Not only that, but to a large degree, everybody does it. Parents frequently make donations in the hope of favorable treatment. And that's just in college admissions. A favor for a favor goes on in all walks of life, and then it's just a matter of how big a favor.
You know things are fucked when a friend is convicted of a felony for doing things that, when you think about it, you would've done the same thing. Would I do the same thing as everyone who's convicted of honest services fraud? Of course not. I don't think I'd take bribes if I were on a college admissions committee. But sometimes, by my accounting, there's no victim being deprived of what s/he had coming, so why not take advantage? If that undercover guy hadn't bribed those Republicans, there'd've been no significant campaign by any Republican for mayor of NYC (which is probably the way the FBI wanted it). My friend had a goodie to bestow to somebody, so why not make it somebody who was friendly to his friends?
Bribery is standard practice is shithole countries around the world.

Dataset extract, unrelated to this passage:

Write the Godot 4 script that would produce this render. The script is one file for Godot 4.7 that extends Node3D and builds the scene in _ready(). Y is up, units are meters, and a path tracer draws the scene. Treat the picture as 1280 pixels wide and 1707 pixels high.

Black kids jailed for a crime that doesn't exist
Prison sentences for crowding in front of the Gov-Bread line?
And we have a Gov-Bread line Because??
The biggest stupidity of the whole thing (at least in the case of USC) is that these parents could have donated 80% of what they gave the guy paying the bribes and got their kids into the school without anyone considering it suspicious, and the tax deduction would have been enough to cover the tuition.
Lori Laughlin's husband went to USC and really should have known that the scam he got busted for was far too complicated compared to what it needed to be.
Another example of a constitutional right violated.
The founders enumerated our rights to prevent the US from becoming the shithole country you came from.
The author would have us believe this crap only happens in the federal courts.